Scripts that build scenes:

■ ■ ■ ■

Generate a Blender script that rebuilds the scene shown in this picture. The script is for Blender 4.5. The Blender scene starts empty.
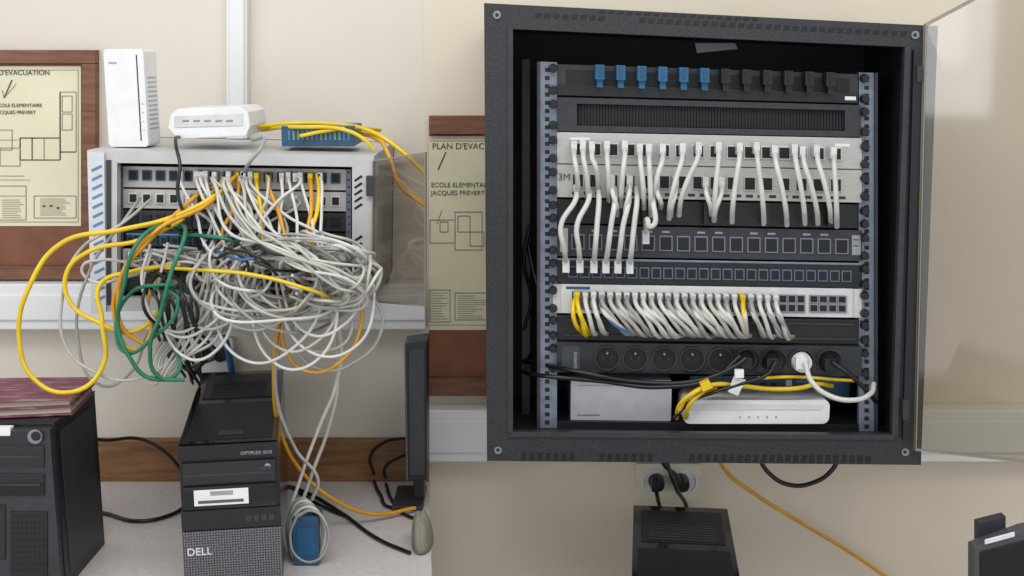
import bpy, bmesh, math, random
from mathutils import Vector, Matrix
random.seed(11)
F=1200.0
PITCH=math.atan(228/1200)
CAM=Vector((0,-2.4,1.7))
scn=bpy.context.scene
try: scn.view_settings.view_transform='Standard'
except Exception: pass
cd=bpy.data.cameras.new('camera'); cam=bpy.data.objects.new('camera',cd); scn.collection.objects.link(cam)
cam.location=CAM; cam.rotation_euler=(math.pi/2-PITCH,0,0)
cd.sensor_width=36; cd.lens=36*F/1024; cd.clip_start=0.05
scn.camera=cam
RM=Matrix.Rotation(math.pi/2-PITCH,3,'X')
def P(px,py,y):
    d=RM@Vector(((px-512)/F,-(py-288)/F,-1)); t=(y-CAM.y)/d.y
    return CAM+d*t
def PZ(px,py,z):
    d=RM@Vector(((px-512)/F,-(py-288)/F,-1)); t=(z-CAM.z)/d.z
    return CAM+d*t
def ID(x,y): return x,y
def RW(x,y):
    if y<130: k=.045+(.020-.045)*(y-3)/127
    else: k=.020-(.008)*(y-130)/330
    return x,y+(x-550)*k
def LW(x,y): return x,y+(x-117)*.015
# ---------------- materials
def lin(h):
    o=[]
    for i in (0,2,4):
        c=int(h[i:i+2],16)/255
        o.append(c/12.92 if c<=.04045 else ((c+.055)/1.055)**2.4)
    return (*o,1)
MC={}
def M(name,h,rough=.5,metal=0,h2=None,scale=40,bump=0,bscale=None,coat=0,spec=.5,stretch=None,lo=.35,hi=.65,detail=4):
    if name in MC: return MC[name]
    m=bpy.data.materials.new(name); m.use_nodes=True; nt=m.node_tree; b=nt.nodes['Principled BSDF']
    b.inputs['Roughness'].default_value=rough; b.inputs['Metallic'].default_value=metal
    b.inputs['Coat Weight'].default_value=coat; b.inputs['Specular IOR Level'].default_value=spec
    tc=nt.nodes.new('ShaderNodeTexCoord'); mp=nt.nodes.new('ShaderNodeMapping'); nt.links.new(tc.outputs['Object'],mp.inputs[0])
    if stretch: mp.inputs['Scale'].default_value=stretch
    n=nt.nodes.new('ShaderNodeTexNoise'); n.inputs['Scale'].default_value=scale; n.inputs['Detail'].default_value=detail
    nt.links.new(mp.outputs[0],n.inputs['Vector'])
    r=nt.nodes.new('ShaderNodeValToRGB'); r.color_ramp.elements[0].position=lo; r.color_ramp.elements[1].position=hi
    c1=lin(h); c2=lin(h2) if h2 else tuple([x*.9 for x in c1[:3]]+[1])
    r.color_ramp.elements[0].color=c1; r.color_ramp.elements[1].color=c2
    nt.links.new(n.outputs['Fac'],r.inputs[0]); nt.links.new(r.outputs[0],b.inputs['Base Color'])
    if bump:
        n2=nt.nodes.new('ShaderNodeTexNoise'); n2.inputs['Scale'].default_value=bscale or scale
        nt.links.new(mp.outputs[0],n2.inputs['Vector'])
        bp=nt.nodes.new('ShaderNodeBump'); bp.inputs['Strength'].default_value=bump; bp.inputs['Distance'].default_value=.002
        nt.links.new(n2.outputs['Fac'],bp.inputs['Height']); nt.links.new(bp.outputs[0],b.inputs['Normal'])
    MC[name]=m; return m
def glassmat(name,h,refl=.07):
    m=bpy.data.materials.new(name); m.use_nodes=True; nt=m.node_tree; nt.nodes.clear()
    o=nt.nodes.new('ShaderNodeOutputMaterial'); mx=nt.nodes.new('ShaderNodeMixShader'); t=nt.nodes.new('ShaderNodeBsdfTransparent'); g=nt.nodes.new('ShaderNodeBsdfGlossy')
    n=nt.nodes.new('ShaderNodeTexNoise'); n.inputs['Scale'].default_value=3
    r=nt.nodes.new('ShaderNodeValToRGB'); c=lin(h); r.color_ramp.elements[0].color=c; r.color_ramp.elements[1].color=tuple([x*.97 for x in c[:3]]+[1])
    nt.links.new(n.outputs['Fac'],r.inputs[0]); nt.links.new(r.outputs[0],t.inputs[0])
    g.inputs['Roughness'].default_value=.06; mx.inputs[0].default_value=refl
    nt.links.new(t.outputs[0],mx.inputs[1]); nt.links.new(g.outputs[0],mx.inputs[2]); nt.links.new(mx.outputs[0],o.inputs[0])
    return m
def hexmat(name):
    m=bpy.data.materials.new(name); m.use_nodes=True; nt=m.node_tree; b=nt.nodes['Principled BSDF']
    tc=nt.nodes.new('ShaderNodeTexCoord'); v=nt.nodes.new('ShaderNodeTexVoronoi'); v.inputs['Scale'].default_value=230; v.inputs['Randomness'].default_value=.15
    nt.links.new(tc.outputs['Object'],v.inputs['Vector'])
    r=nt.nodes.new('ShaderNodeValToRGB'); r.color_ramp.elements[0].position=.28; r.color_ramp.elements[1].position=.42
    r.color_ramp.elements[0].color=lin('141416'); r.color_ramp.elements[1].color=lin('6d6e73')
    nt.links.new(v.outputs['Distance'],r.inputs[0]); nt.links.new(r.outputs[0],b.inputs['Base Color'])
    b.inputs['Roughness'].default_value=.4; b.inputs['Metallic'].default_value=.3
    return m
wallL=M('wall_paint_left','d3cbbf',.85,h2='cec6b9',scale=3,bump=.15,bscale=120)
wallR=M('wall_paint_right','d7cdbc',.85,h2='d2c7b5',scale=3,bump=.15,bscale=120)
trunkM=M('trunking_plastic','dcdddd',.45,h2='d5d6d6',scale=4)
woodM=M('wood_brown','7a4f34',.5,h2='5f3a24',scale=14,stretch=(1,1,9),bump=.1)
corkM=M('board_hardboard','7d4c33',.6,h2='6d402a',scale=20)
baseM=M('baseboard_wood','8c6440',.5,h2='6f4b2e',scale=10,stretch=(1,1,10))
paperM=M('aged_paper','d9d4b8',.8,h2='d1cbad',scale=6)
inkM=M('ink','55554e',.8)
inkT=M('ink_faint','8f8d78',.8)
deskM=M('desk_laminate','c6c0be',.4,h2='bbb5b3',scale=120,bump=.05)
floorM=M('floor_lino','77706a',.5,h2='68625d',scale=60)
rackM=M('rack_powdercoat','2f3034',.5,h2='1b1c20',scale=420,bump=.25,bscale=420,lo=.4,hi=.6)
rackIn=M('rack_inner_black','0d0e12',.6,h2='090a0d',scale=60)
blackM=M('black_plastic','151619',.4,h2='101114',scale=60)
glossB=M('gloss_black','0e0f12',.2,h2='0a0b0d',scale=30,coat=.4)
dgreyM=M('dark_grey_panel','303136',.45,h2='28292d',scale=60)
alu=M('brushed_aluminium','bcb9b5',.42,metal=.25,h2='adaba8',scale=60,stretch=(1,1,30))
railM=M('rail_steel','7f8896',.38,metal=.4,h2='6e7786',scale=50)
cabM=M('cabinet_light_grey','b9b9b8',.5,h2='b1b1b0',scale=20,bump=.05,bscale=300)
swM=M('switch_light','c9c9c8',.45,h2='bebebd',scale=40)
whiteP=M('white_plastic','dfdfe0',.35,h2='d6d6d7',scale=30)
cabW=M('cable_white','c9c8c3',.45,h2='bcbab5',scale=30)
cabV=M('cable_offwhite','b6b4ab',.45,h2='a7a59c',scale=30)
cabG=M('cable_grey','9c9b98',.45,h2='8b8b88',scale=30)
cabY=M('cable_yellow','dcbc18',.4,h2='d0af12',scale=30)
cabO=M('cable_amber','d0961c',.4,h2='c28816',scale=30)
cabGr=M('cable_green','1c7352',.4,h2='16654a',scale=30)
cabK=M('cable_black','121214',.4,h2='0c0c0e',scale=30)
cabB=M('cable_blue','2f5f93',.4,h2='27527f',scale=30)
blueP=M('blue_plastic','185b84',.35,h2='144e73',scale=30)
blueD=M('blue_metal','24506f',.4,h2='1e4561',scale=30)
slotB=M('slot_blue','5b7fae',.5,h2='51739f',scale=30)
clearP=M('plug_clear','d2d4d2',.2,h2='c0c2c0',scale=80)
greenL=M('label_green','7ba06b',.6)
purpM=M('book_cover','6b3347',.5,h2='a88894',scale=18,lo=.5,hi=.75,stretch=(1,6,6))
pageM=M('book_pages','a9a08f',.8)
khaki=M('khaki_cloth','7e7b6a',.95,h2='727060',scale=200,bump=.15)
whiteL=M('label_white','dedede',.6)
greyL=M('logo_grey','9aa0a8',.4)
screw=M('screw_metal','8d9096',.35,metal=.6)
hexM=hexmat('hex_mesh')
glassR=glassmat('door_glass_clear','ece8e1',.11)
glassL=glassmat('door_glass_smoked','e3dfd9',.12)
edgeM=M('glass_edge','8b8578',.3)
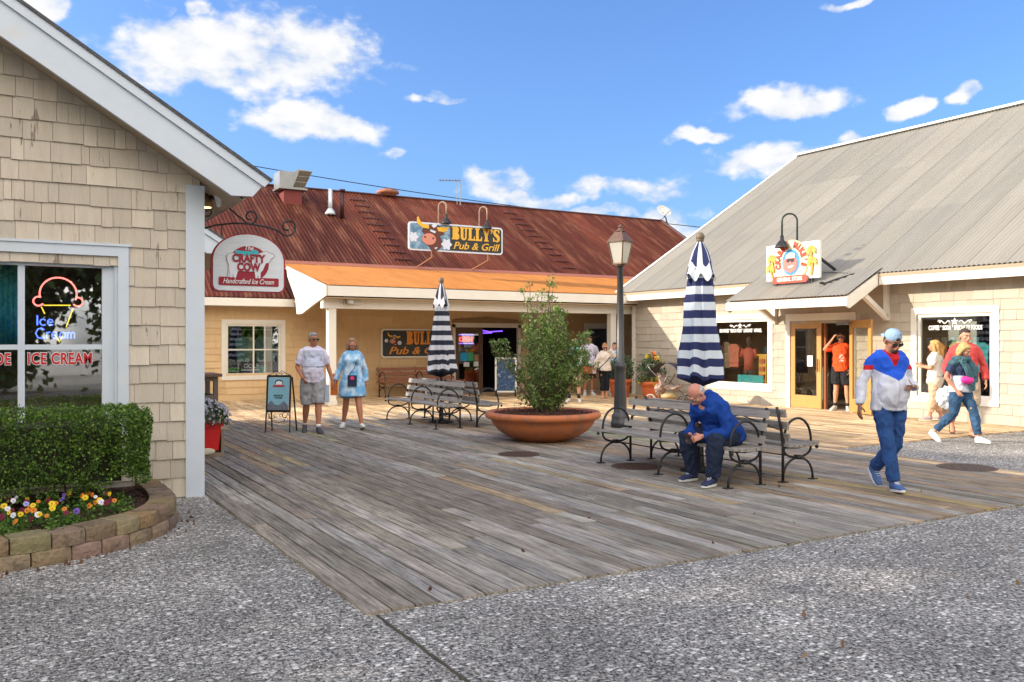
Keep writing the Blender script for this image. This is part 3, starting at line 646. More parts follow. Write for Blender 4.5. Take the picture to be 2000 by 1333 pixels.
# ================================================================== RED ROOFED PUB
pub = thing('pub_building', 'long tan pub building under a rusty red corrugated roof with a covered porch', 'building', (11, 24.5, 0))
PY = 24.5; tan = [(.62, .435, .235), (.60, .415, .225), (.64, .455, .25)]
M_roofm = mat('painted corrugated metal', attr=True, rough=.6, var=.32, scale=2.2, spec=.12, stretch=(2.5, .35, .35), col2=(.20, .085, .05), c2amt=(.50, .70), c2scale=1.3)
M_roofo = mat('sun-bleached orange metal', attr=True, rough=.7, var=.14, scale=2.0, spec=.1, stretch=(1.5, .35, .35), col2=(.30, .11, .04), c2amt=(.5, .8))
WP = (5.31, 6.82, .68, 2.10)
ops = [(WP[0] + 4, WP[1] + 4, WP[2], WP[3]), (12.28 + 4, 14.6 + 4, 0, 2.12), (17.35 + 4, 18.55 + 4, .9, 2.12)]
siding('wall', pub, M_shg2, (-4, PY, 0), (1, 0, 0), (0, -1, 0), 29, 0, 2.84, ops, .182, (.35, 1.1), tan, .05, .022, seed=12, rag=.018)
s_ = .6; zr0 = lambda Y: 2.80 + s_ * (Y - 24.0)
Yr = 31.3; Vv = Vector((0, 1, s_)).normalized(); HV = sqrt(1 + s_ * s_)
redc = [(.115, .031, .018), (.085, .025, .015), (.14, .040, .023), (.10, .028, .017)]
def pubclip(u):
    X = -6 + u
    return (0 if X < 7.0 or X > 22 else (25.9 - 24.0) * HV, (Yr - 24.0) * HV)
corrugated('roof', pub, M_roofm, (-6, 24.0, 2.82), (1, 0, 0), 32.3, Vv, 1, .128, .0145, 10, 8, redc, .12, 2, 1, pubclip)
b = MB(); b.prism([(24.0, 2.74), (24.0, 2.79), (Yr, zr0(Yr) - .03), (38.6, 2.79), (38.6, 2.7), (Yr, zr0(Yr) - .12)], (-6, 0, 0), (0, 1, 0), (0, 0, 1), (1, 0, 0), 32.25); b.build('roof_deck', mat('roof underside', (.13, .05, .04)), pub)
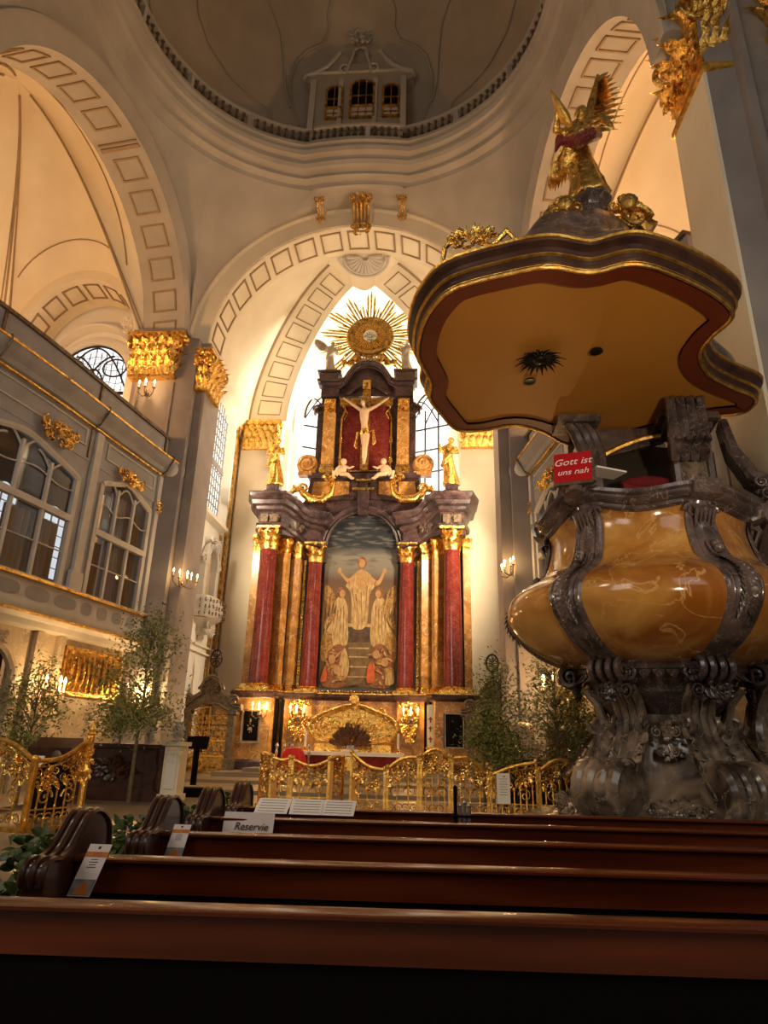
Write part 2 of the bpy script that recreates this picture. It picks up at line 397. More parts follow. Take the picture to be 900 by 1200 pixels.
def capital(mb, c, w_, d, h, e=EX, n=EY, seed=0):
    """Corinthian capital: bell, two rows of leaves, corner volutes, moulded abacus.  c is the centre of its foot"""
    c = V(*c)
    def B(z, a, b, hh): mb.obox(c+UP*(z+hh/2), e, n, UP, a, b, hh)
    B(0, w_*1.04, d*1.04+.02, h*.05); 
    for i in range(4):
        k = 0.9+0.06*i; B(h*.05+i*h*.2, w_*k, d*k, h*.2)
    B(h*.86, w_*1.22, d*1.22, h*.07); B(h*.93, w_*1.30, d*1.30, h*.07)
    for sgn, ax, bx, L, D in ((-1, e, n, w_, d), (1, e, n, w_, d), (-1, n, e, d, w_), (1, n, e, d, w_)):
        k = max(3, int(round(L/(h*0.19))))
        for row, (z0, LL) in enumerate(((0.04, .34), (0.25, .36), (0.48, .34))):
            kk = k if row != 1 else k-1
            for i in range(kk):
                x = (i+0.5-kk/2)*L/k
                mb.leaf(c+ax*x+bx*(sgn*D*0.46)+UP*(h*z0), UP, bx*sgn, h*LL*1.3, L/k*1.2, .8, 9, .22)
        mb.ball(c+bx*(sgn*D*0.62)+UP*(h*0.88), h*0.09, 8, 5)
        for i in range(5):
            a = i*2*PI/5
            mb.ball(c+bx*(sgn*D*0.62)+UP*(h*(0.88+.07*math.sin(a)))+ax*(h*.08*math.cos(a)), h*0.05, 6, 4)
        for sg in (-1, 1):
            mb.spiral(c+ax*(sg*L*0.46)+bx*(sgn*(D*0.55))+UP*(h*0.72), ax*sg, UP, h*0.15, 1.7, h*0.035, PI*.5, -1,
                      tail=c+ax*(sg*L*0.12)+bx*(sgn*D*0.5)+UP*(h*0.5))
    return mb
def gcap(mb, c, w_, d, h, **k): return capital(mb, c, w_, d, h, **k)

# ============================================================ THE SETTING
mb = MB(); mb.grid(lambda u, v: V(-19+38*u, -3+44*v, 0), 4, 4); struct('floor', mb, 'stone')
mb = MB(); mb.extr([(-6.9, 24.2), (6.9, 24.2), (6.9, 39), (-6.9, 39)], 0.0, 0.22); mb.extr([(-5, 26.6), (5, 26.6), (5, 33), (-5, 33)], 0.22, 0.38); mb.extr([(-4, 27.3), (4, 27.3), (4, 31), (-4, 31)], 0.38, 0.52)
struct('floor', mb, 'stone')

def arcpanels(mb, c, e, n, rx, rz_, d0, d1, angs, half, t=0.07, th=0.05):
    for a in angs:
        A0, A1 = a-half, a+half; da = t/rx
        mb.arch(c, e, n, [(-th, d0), (.02, d0), (.02, d0+t), (-th, d0+t)], rx, rz_, A0, A1, 4)
        mb.arch(c, e, n, [(-th, d1-t), (.02, d1-t), (.02, d1), (-th, d1)], rx, rz_, A0, A1, 4)
        for q in (A0, A1-da): mb.arch(c, e, n, [(-th, d0), (.02, d0), (.02, d1), (-th, d1)], rx, rz_, q, q+da, 1)

# --- choir arch
CA = V(0, 23.5, 17.4)
mb = MB(); mb.arch(CA, EX, EY, [(0, 0), (.75, 0), (.85, -.08), (.95, -.08), (1.0, 0.05), (1.0, 1.8), (0, 1.8)], 6.1, 6.1, N=56)
mb.arch(CA, EX, EY, [(.0, -.02), (.14, -.02), (.14, .1), (0, .1)], 6.1, 6.1, N=56)
struct('trim_1', mb, 'cream')
mb = MB(); arcpanels(mb, CA, EX, EY, 6.1, 6.1, .32, 1.5, [PI/2+k*0.205 for k in range(-7, 8)], 0.078)
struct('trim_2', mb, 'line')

# --- side arches of the crossing
ARC = {}
for s, nm, k in ((-1, 'left', 3), (1, 'right', 4)):
    c = V(s*7.8, 17.4, 17.0); e = V(-s*0.1415, 0.99, 0).normalized(); n = V(s*0.99, 0.1415, 0)
    ARC[s] = (c, e, n)
    mb = MB(); mb.arch(c, e, n, [(0, 0), (.55, 0), (.68, -.10), (.85, -.10), (.95, 0.04), (.95, 1.9), (0, 1.9)], 5.66, 5.9, N=56)
    struct('trim_%d' % k, mb, 'plaster')
    mb = MB(); arcpanels(mb, c, e, n, 5.66, 5.9, .38, 1.45, [0.13+q*0.225 for q in range(6)]+[1.62+q*0.225 for q in range(6)], 0.078)
    mb.arch(c, e, n, [(-.07, 0.1), (.02, .1), (.02, 1.7), (-.07, 1.7)], 5.66, 5.9, 1.39, 1.415, 1)
    mb.arch(c, e, n, [(-.07, 0.1), (.02, .1), (.02, 1.7), (-.07, 1.7)], 5.66, 5.9, 1.435, 1.445, 1)
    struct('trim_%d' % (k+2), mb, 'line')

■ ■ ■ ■

_TASK TO CARRY OUT_.
Scan the material and collect every line that contains "Write".

_CORRECT OUTPUT_.
Keep writing the Blender script for this image. This is part 3, starting at line 646. More parts follow. Write for Blender 4.5. Take the picture to be 2000 by 1333 pixels.
Write part 2 of the bpy script that recreates this picture. It picks up at line 397. More parts follow. Take the picture to be 900 by 1200 pixels.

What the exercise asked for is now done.